I had wondered, in a post last year, if perhaps my writing wasn’t as strong as it could be because I wasn’t reaching deep enough inside of myself. I wasn’t accessing the scary parts, the parts that trigger deep emotion. That perhaps I feared touching those raw, scary, dark parts of my psyche.
One of my “stretch” resolutions this year was to reach deeper—deeper into my characters and deeper into myself. And to try not to be afraid to do it. To see if I could touch the darkness within and emerge whole.
I didn’t realize when I made that resolution that I would be facing it so early in the year. I have a short story I’m working on, and I knew it would hit some vulnerable, raw parts of me. But I thought it was a good story, and one that needed telling, so I decided to write it anyway.
On Monday, I started the first draft. I wrote quickly at first, but as I got closer and closer to the heart of the matter, to the tender area, suddenly my internal saboteur popped up.
I NEEDED to check my email. Then Facebook. And I absolutely HAD to figure out how to program Outlook to alert me at a certain time (I failed to do that, by the way). When I next looked at the clock, I only had a couple of minutes left before I had to pack up. I decided to play Solitaire until I “ran out of time.” I knew exactly what was happening, but on Monday (following a long night up with a sick Toddler) I lacked the energy and focus to beat the saboteur down.

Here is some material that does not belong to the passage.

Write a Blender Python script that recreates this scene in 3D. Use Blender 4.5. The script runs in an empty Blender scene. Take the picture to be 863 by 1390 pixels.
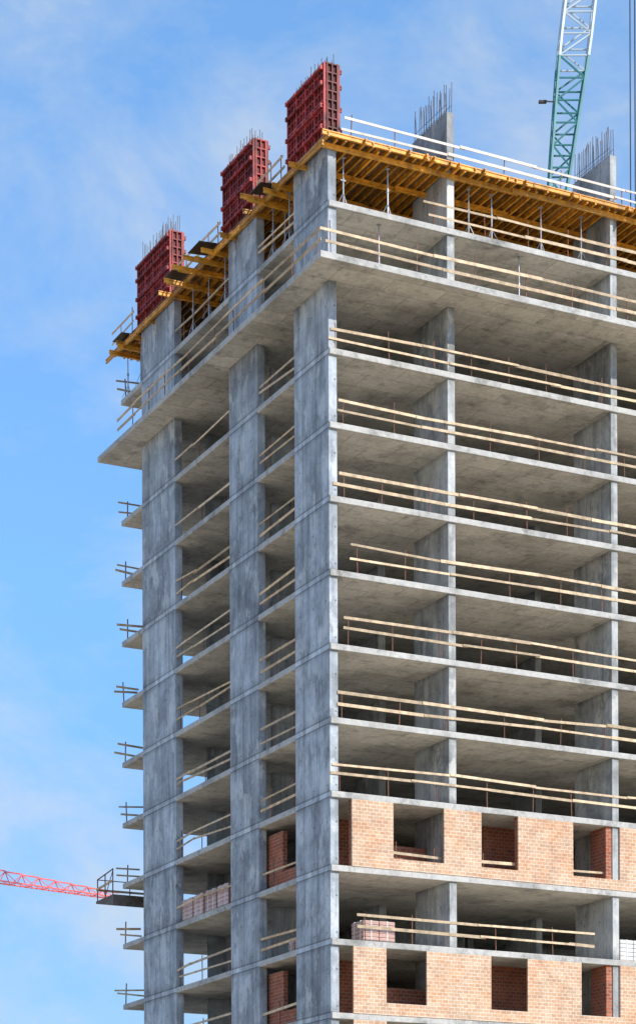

I’d danced on the fringe of my resolution, but I hadn’t faced it.
Tuesday I had to wait for the library to open, so I sat in my car and opened my story document. This time, I gritted my teeth and took the plunge. The words poured out—and so did the tears. Sitting in my car crying over my laptop, I was very glad I was not working in a public place like a coffeehouse!
Red-eyed but happy, I entered the library. I had faced the darkness and won!
So, is what I wrote any good? Will it make others feel as I felt? I don’t know yet. I’m going to let it sit until next Monday and revisit it. I know it needs some work. Then I’ll have some readers look at it.
All I know is that it came from someplace deep inside me, and I hope it touches someplace deep inside those who read it.
When was your first breakthrough when you wrote something that truly moved readers emotionally? How did it feel?